ToyDirectory
November 24, 2024

TDmonthly Magazine

August 2014 | Vol. XIII - No. 8


Take These 9 Actions In Summer For Successful Winter Holiday Sales

By Bob Phibbs
August 2014

Christmas in July...or August. We've all heard the phrase.

It's summer and a lot of retailers are thinking about what they will do differently for the upcoming holidays.



In a media world itching to say how expectations are soft for retail sales this shopping season, you might be worried, and that's definitely understandable. You can easily drown in a sea of worry.

But you're reading this post so take heart!

Here are my top nine actions you need to take to have a successful holiday season in 2014.

Clean out your stockroom. The FDA recently admitted that they found smallpox vials from the fifties in a walk-in cooler no one had regularly looked at. Old merchandise in your back room is just as deadly. Take a helper and remove every box, open it, sort it and throw out the junk. Put anything possibly salvageable on sale prior to Labor Day.

Clean out your store. I'm talking about down to the fixtures here. Remove every box, bag or tag. Sweep or mop every floor surface. Get your carpets cleaned. The whole goal is to look as new as possible.

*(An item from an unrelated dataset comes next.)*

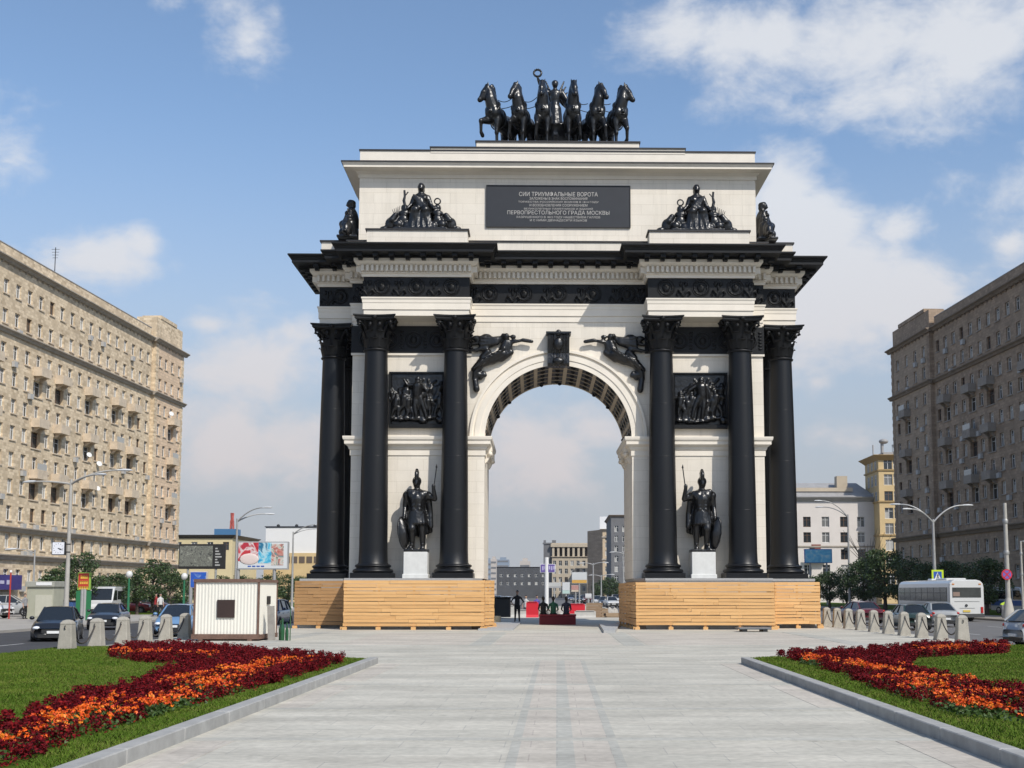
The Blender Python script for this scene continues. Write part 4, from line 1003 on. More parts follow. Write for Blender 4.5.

Repair, repaint and relight. Once everything is clean, notice the chipped paint, the broken furniture, the yellowed signage and fix them.  New customers notice this each time; now so must you.

Open up your floor. Retail trends for 2014 include creating more space for customers to move in and more space around items so they stand out. Use smaller round tables nested around each other to create dramatic display areas for high-profit items throughout your store.

Be merciless with markdowns.
Before you put your merchandise back on the shelf, consult your sales reports. Each product should have to justify its existence coming into the fall and if it doesn't make the grade, add it to your Labor Day sale pile.

Organize your products into lands.
If you can, move your store around completely so established customers will notice things they surely missed before.  Consider new signage that makes those lands obvious.

Review every one of your employees. From C-Level executives to the warehouse workers, summer is a great time to catch up with each and every employee. Set expectations, tell them your plans to get their buy-in, and collaborate with them to make this holiday season your best.

Create a timetable for adding part-timers. Hiring around Halloween won't cut it. Consider that this is your most important season and allow sufficient time for training. Start hiring mid-September.

Create a 12-week plan of emails that finish December 31. You won't have time to come up with these during the rush of the holiday season, so they are often forgotten until it is too late. Don't get overwhelmed - you know the main times already - after Thanksgiving, the week prior to Christmas, and day after Christmas. If you want to really be prepared, create those in Facebook and schedule them now so you have one less thing to think about. 

Wrap up

Having a prosperous holiday season takes planning and time. When you have an abundance of time like during the hot months of summer, use it to put your plan in action.